Rahab, the pagan prostitute, recognizes that Yahweh, the Israelites’ God “is indeed God in heaven above and on earth below” (Joshua 2:11). She recognizes that he has brought the Israelites out of slavery and is fighting on their behalf to give them a new home. She places herself and her household under his protection. In doing so, she becomes a wonderful picture of sinners who are saved by grace. 

Paul the apostle marvels that the descendants of the rescue from Egypt and beneficiaries of the conquest of Jericho and Canaan fail to see the greater rescue from sin and the conquest of death and hell that that same God has now accomplished in his Son Jesus Christ. In doing so, they become a sobering picture of spiritually privileged people who, failing to appreciate the mercy already extended to them, ironically and unwittingly show their need for even greater mercy (looking ahead to Romans 11:28-32).

For her part, Rahab looks for kindness from the Lord’s hand. In today’s reading, she receives verbal assurance that if she does not give the spies away, “then we will deal kindly and faithfully with you when the Lord gives us the land” (Joshua 2:14). Her story ends not just with her being spared from Jericho’s destruction, but with a new home: “her family has lived in Israel ever since” (Joshua 6:25). But wait—there’s more! Matthew’s gospel places her in the genealogical line that produces King David (Matthew 1:5). Rahab’s is humbling, inspiring faith. 

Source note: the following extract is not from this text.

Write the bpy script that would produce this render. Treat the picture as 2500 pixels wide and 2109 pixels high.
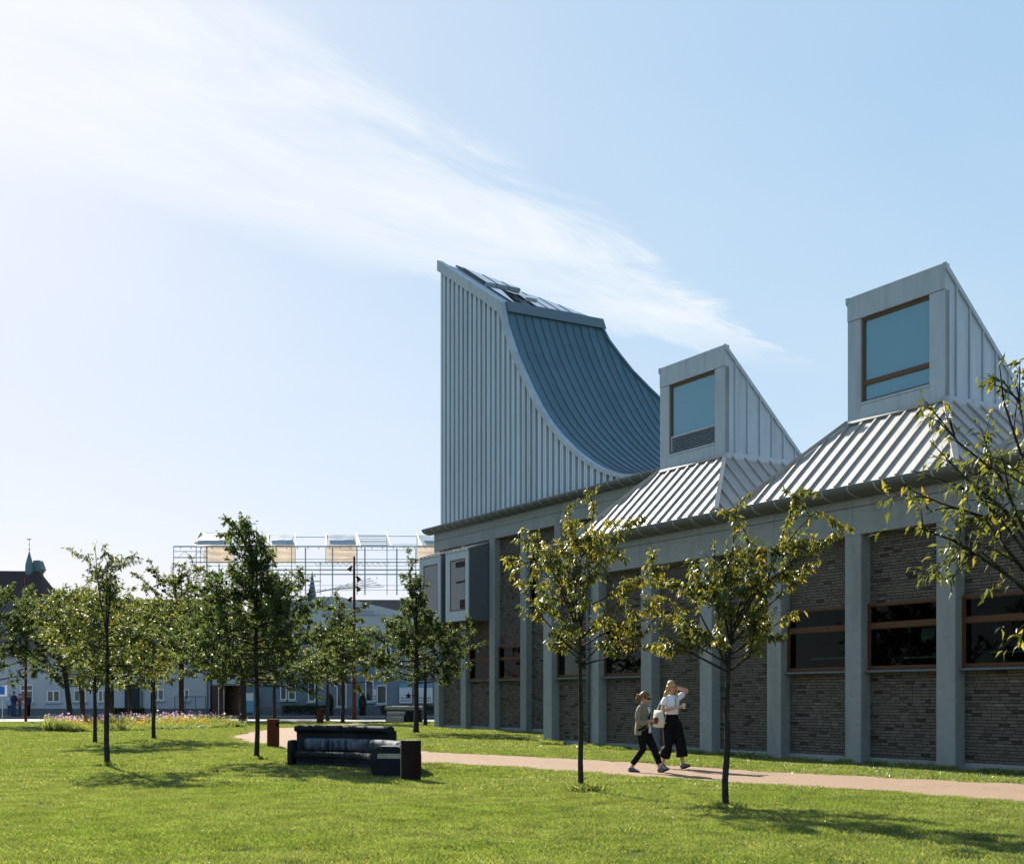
import bpy, math, random
import numpy as np
from mathutils import Vector, Matrix, Quaternion

for o in list(bpy.data.objects):
    bpy.data.objects.remove(o, do_unlink=True)
scene = bpy.context.scene
COL = scene.collection
R_ = math.radians

# ------------------------------------------------------------------ camera
F, HY, H, CX = 3072.0, 1700.0, 1.5, 1250.0          # focal length / horizon in the photograph's 2500 px frame, eye height
cam_d = bpy.data.cameras.new('camera')
cam = bpy.data.objects.new('camera', cam_d); COL.objects.link(cam)
cam.location = (0, 0, H); cam.rotation_euler = (R_(90), 0, 0)
cam_d.sensor_width = 36.0; cam_d.lens = 36.0 * F / 2500.0
cam_d.shift_y = (HY - 1054.5) / 2500.0
cam_d.clip_start = 0.1; cam_d.clip_end = 6000
scene.camera = cam

# ------------------------------------------------------------------ sky + sun
SUN_AZ, SUN_EL = R_(26.5), R_(31.0)                   # azimuth to the left of +Y
w = bpy.data.worlds.new('World'); scene.world = w; w.use_nodes = True
nt = w.node_tree; nt.nodes.clear()
def N(t, ntree=None, **kw):
    n = (ntree or nt).nodes.new(t)
    for k, v in kw.items(): setattr(n, k, v)
    return n
out = N('ShaderNodeOutputWorld'); bg = N('ShaderNodeBackground')
sky = N('ShaderNodeTexSky', sky_type='NISHITA')
sky.sun_disc = False; sky.sun_elevation = SUN_EL; sky.sun_rotation = -SUN_AZ
sky.air_density = 1.0; sky.dust_density = 0.45; sky.ozone_density = 1.6; sky.altitude = 10
bg.inputs['Strength'].default_value = 0.1
L = nt.links.new
def M(op, a, b=None, c=None, ntree=None):
    t = ntree or nt
    n = t.nodes.new('ShaderNodeMath'); n.operation = op
    for i, v in enumerate((a, b, c)):
        if v is None: continue
        if isinstance(v, (int, float)): n.inputs[i].default_value = v
        else: t.links.new(v, n.inputs[i])
    return n.outputs[0]
# thin cirrus streak: a wedge of ice cloud on a flat layer high up
tc = N('ShaderNodeTexCoord'); sx = N('ShaderNodeSeparateXYZ'); L(tc.outputs['Generated'], sx.inputs[0])
dz = M('MAXIMUM', sx.outputs[2], 0.03)
px, py = M('DIVIDE', sx.outputs[0], dz), M('DIVIDE', sx.outputs[1], dz)
TX, TY, DX, DY = 0.95, 3.96, -0.657, -0.754
ax, ay = M('SUBTRACT', px, TX), M('SUBTRACT', py, TY)
s_ = M('ADD', M('MULTIPLY', ax, DX), M('MULTIPLY', ay, DY))
p_ = M('SUBTRACT', M('MULTIPLY', ax, DY), M('MULTIPLY', ay, DX))
cx_ = N('ShaderNodeCombineXYZ'); L(s_, cx_.inputs[0]); L(p_, cx_.inputs[1])
mp = N('ShaderNodeMapping'); mp.inputs['Scale'].default_value = (1.1, 3.2, 1); L(cx_.outputs[0], mp.inputs[0])
n1 = N('ShaderNodeTexNoise'); n1.inputs['Scale'].default_value = 1.6; n1.inputs['Detail'].default_value = 9; n1.inputs['Roughness'].default_value = 0.68
n1.inputs['Distortion'].default_value = 0.5
L(mp.outputs[0], n1.inputs['Vector'])
nz = M('SUBTRACT', n1.outputs[0], 0.5)
pw = M('ADD', p_, M('MULTIPLY', nz, 0.5))
ratio = M('DIVIDE', M('ABSOLUTE', pw), M('ADD', M('MULTIPLY', M('MAXIMUM', s_, 0), 0.15), 0.03))
edge = N('ShaderNodeMapRange'); edge.interpolation_type = 'SMOOTHERSTEP'
edge.inputs['From Min'].default_value = 1.35; edge.inputs['From Max'].default_value = 0.45
L(ratio, edge.inputs['Value'])
tip = N('ShaderNodeMapRange'); tip.interpolation_type = 'SMOOTHERSTEP'
tip.inputs['From Min'].default_value = -0.05; tip.inputs['From Max'].default_value = 0.8; L(s_, tip.inputs['Value'])
fib = N('ShaderNodeMapRange'); fib.inputs['From Min'].default_value = 0.28; fib.inputs['From Max'].default_value = 0.72
fib.inputs['To Min'].default_value = 0.22; fib.inputs['To Max'].default_value = 1.0; L(n1.outputs[0], fib.inputs['Value'])
cl = M('MULTIPLY', M('MULTIPLY', M('MULTIPLY', edge.outputs[0], tip.outputs[0]), fib.outputs[0]), 0.8)
# faint veil elsewhere
mp2 = N('ShaderNodeMapping'); mp2.inputs['Scale'].default_value = (0.5, 0.9, 1); L(cx_.outputs[0], mp2.inputs[0])
n2 = N('ShaderNodeTexNoise'); n2.inputs['Scale'].default_value = 1.0; n2.inputs['Detail'].default_value = 6; L(mp2.outputs[0], n2.inputs['Vector'])
veil = N('ShaderNodeMapRange'); veil.inputs['From Min'].default_value = 0.4; veil.inputs['From Max'].default_value = 0.8
veil.inputs['To Max'].default_value = 0.16; L(n2.outputs[0], veil.inputs['Value'])
clm = M('MINIMUM', M('ADD', cl, veil.outputs[0]), 0.8)
# even response curve over the whole sky (tone curve per channel, flattening the dome)
sp_ = N('ShaderNodeSeparateColor'); L(sky.outputs[0], sp_.inputs[0]); cb_ = N('ShaderNodeCombineColor')
for i_, (g_, k_) in enumerate(((0.48, 1.04), (0.31, 1.56), (0.21, 2.17))):
    L(M('MULTIPLY', M('POWER', sp_.outputs[i_], g_), k_), cb_.inputs[i_])
mixc = N('ShaderNodeMixRGB'); L(clm, mixc.inputs[0]); L(cb_.outputs[0], mixc.inputs[1])
CLOUD = (3.45, 3.55, 3.65, 1)
mixc.inputs[2].default_value = CLOUD
L(mixc.outputs[0], bg.inputs['Color']); L(bg.outputs[0], out.inputs['Surface'])

sun_d = bpy.data.lights.new('sun', 'SUN'); sun_d.energy = 5.0; sun_d.angle = R_(0.53); sun_d.color = (1.0, 0.93, 0.82)
sun = bpy.data.objects.new('sun', sun_d); COL.objects.link(sun)
to_sun = Vector((-math.sin(SUN_AZ) * math.cos(SUN_EL), math.cos(SUN_AZ) * math.cos(SUN_EL), math.sin(SUN_EL)))
sun.rotation_euler = (-to_sun).to_track_quat('-Z', 'Y').to_euler()
sun.location = (-20, 20, 40)

scene.view_settings.view_transform = 'Standard'; scene.view_settings.look = 'None'
scene.view_settings.gamma = 1.0; scene.view_settings.use_curve_mapping = False
scene.view_settings.exposure = 1.5
scene.render.engine = 'CYCLES'
scene.cycles.max_bounces = 6; scene.cycles.diffuse_bounces = 3; scene.cycles.glossy_bounces = 3
scene.cycles.transmission_bounces = 4; scene.cycles.transparent_max_bounces = 8
scene.cycles.caustics_reflective = False; scene.cycles.caustics_refractive = False
scene.cycles.use_denoising = True
scene.cycles.sample_clamp_indirect = 6.0

# ------------------------------------------------------------------ materials
def mat(name, col, rough=0.7, var=0.15, scale=6.0, metal=0.0, spec=0.12, bump=0.0, bscale=None, attr=None, stretch=None, dark=None, dscale=1.2, damt=0.0, dstretch=None, orand=0.0):
    m = bpy.data.materials.new(name); m.use_nodes = True
    t = m.node_tree; b = t.nodes['Principled BSDF']
    b.inputs['Roughness'].default_value = rough; b.inputs['Metallic'].default_value = metal
    b.inputs['Specular IOR Level'].default_value = spec
    tcn = t.nodes.new('ShaderNodeTexCoord'); vec = tcn.outputs['Object']
    if stretch:
        mpn = t.nodes.new('ShaderNodeMapping'); mpn.inputs['Scale'].default_value = stretch
        t.links.new(vec, mpn.inputs[0]); vec = mpn.outputs[0]
    n = t.nodes.new('ShaderNodeTexNoise'); n.inputs['Scale'].default_value = scale; n.inputs['Detail'].default_value = 6
    n.inputs['Roughness'].default_value = 0.65
    t.links.new(vec, n.inputs['Vector'])
    mr = t.nodes.new('ShaderNodeMapRange'); mr.inputs['From Min'].default_value = 0.25; mr.inputs['From Max'].default_value = 0.75
    mr.inputs['To Min'].default_value = 1 - var; mr.inputs['To Max'].default_value = 1 + var
    t.links.new(n.outputs[0], mr.inputs['Value'])
    hs = t.nodes.new('ShaderNodeVectorMath'); hs.operation = 'SCALE'
    t.links.new(mr.outputs[0], hs.inputs['Scale'])
    src = None
    if attr:
        a = t.nodes.new('ShaderNodeAttribute'); a.attribute_name = attr[0]
        r = t.nodes.new('ShaderNodeValToRGB'); els = r.color_ramp.elements
        for i, (p, c) in enumerate(attr[1]):
            e = els[i] if i < 2 else els.new(p)
            e.position = p; e.color = (*c, 1)
        t.links.new(a.outputs['Fac'], r.inputs[0]); src = r.outputs[0]
    if src is None:
        hs.inputs[0].default_value = col
    else: t.links.new(src, hs.inputs[0])
    last = hs.outputs[0]
    if damt:
        n3 = t.nodes.new('ShaderNodeTexNoise'); n3.inputs['Scale'].default_value = dscale; n3.inputs['Detail'].default_value = 5
        if dstretch:
            mpd = t.nodes.new('ShaderNodeMapping'); mpd.inputs['Scale'].default_value = dstretch; t.links.new(tcn.outputs['Object'], mpd.inputs[0]); t.links.new(mpd.outputs[0], n3.inputs['Vector'])
        else: t.links.new(tcn.outputs['Object'], n3.inputs['Vector'])
        m3 = t.nodes.new('ShaderNodeMapRange'); m3.inputs['From Min'].default_value = 0.5; m3.inputs['From Max'].default_value = 0.72
        m3.inputs['To Max'].default_value = damt; t.links.new(n3.outputs[0], m3.inputs['Value'])
        mx = t.nodes.new('ShaderNodeMixRGB'); t.links.new(m3.outputs[0], mx.inputs[0]); t.links.new(last, mx.inputs[1])
        mx.inputs[2].default_value = (*dark, 1); last = mx.outputs[0]
    if orand:
        oi = t.nodes.new('ShaderNodeObjectInfo'); mo = t.nodes.new('ShaderNodeMapRange'); mo.inputs['To Min'].default_value = 1 - orand; mo.inputs['To Max'].default_value = 1 + orand
        t.links.new(oi.outputs['Random'], mo.inputs['Value']); so = t.nodes.new('ShaderNodeVectorMath'); so.operation = 'SCALE'; t.links.new(last, so.inputs[0]); t.links.new(mo.outputs[0], so.inputs['Scale']); last = so.outputs[0]
    t.links.new(last, b.inputs['Base Color'])
    if bump:
        n2 = t.nodes.new('ShaderNodeTexNoise'); n2.inputs['Scale'].default_value = bscale or scale * 6; n2.inputs['Detail'].default_value = 4
        t.links.new(vec, n2.inputs['Vector'])
        bp = t.nodes.new('ShaderNodeBump'); bp.inputs['Strength'].default_value = bump; bp.inputs['Distance'].default_value = 0.02
        t.links.new(n2.outputs[0], bp.inputs['Height']); t.links.new(bp.outputs[0], b.inputs['Normal'])
    return m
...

Image: Rosa 'I Am Grateful' (Eskelund, 2014), PAN botanical garden in Warsaw-Powsin, Poland. Salicyna, CC BY-SA 4.0 <https://creativecommons.org/licenses/by-sa/4.0>, via Wikimedia Commons

For his part, Paul looks for the faithfulness of God. He puzzles through the question of whether God has rejected the people God himself chose for bringing salvation to the world. The first place Paul looks is to his own experience. As a member of the tribe of Benjamin, he himself is evidence that God has not rejected the people he foreknew (Romans 11:1). And if in the present it seems that only a remnant of Israelites “get” what God is doing—well, there’s a long history of God working with “a remnant, chosen by grace” (Romans 11:5). It was that way in Elijah’s day, when God had to remind his prophet, “I have kept for myself seven thousand who have not bowed the knee to Baal” (Romans 11:2-5, quoting 1 Kings 19:18). It was that way for Moses and Isaiah: “God gave [the people] a sluggish spirit, eyes that would not see and ears that would not hear, down to this very day” (Romans 11:8, recalling Deuteronomy 29:4 and Isaiah 29:10). It was that way for King David, who cried out to the Lord, in protest of his many enemies: “Let their table become a snare and a trap…” (Romans 11:9-10, quoting Psalm 69:22-23). 

Paul is saying that if you look really hard you will see a couple of things in Israel’s situation. First, it’s clear that God’s gracious choice—which hearts to harden and which hearts not to harden—means it’s not about “works, otherwise grace would no longer be grace” (Romans 11:6). Our job is not to try to be good enough to merit anything—our job is simply to believe in who God is and what he has done and is doing. And when we do that, we cannot help but live lives in gratitude for this grace. 

Second, Paul observes that Israel’s “stumbling” over Christ (that language itself recalls Isaiah 8’s “rock of stumbling”) cannot mean an absolute “fall”: “So I ask, have they stumbled so as to fall? By no means!” (Romans 11:11). Paul’s hope, as Jewish apostle to the Gentiles, is that his fellow Israelites will eventually be provoked to jealousy when they see their spiritual riches in the hands of someone else. He hopes his fellow Israelites will reclaim their place in the storyline. He hopes they will come to believe, as he has come to believe, that God is bringing salvation to the world through the Messiah, Jesus of Nazareth, Son of David and Son of God. As he will explain in the very next verses, that’s why he works so hard at his ministry among the Gentiles (Romans 11:13-14). Paul’s is extraordinary, inspiring hope. 

I pray that you and I have the grace today to be like the five bridesmaids of Matthew 25, who keep their lamps full of oil—full of a faith like Rahab’s and a dogged, determined hope like Paul’s—in eager expectation of the day when the Bridegroom will return for the great wedding banquet. On that day, faith will become sight, and hope will not disappoint.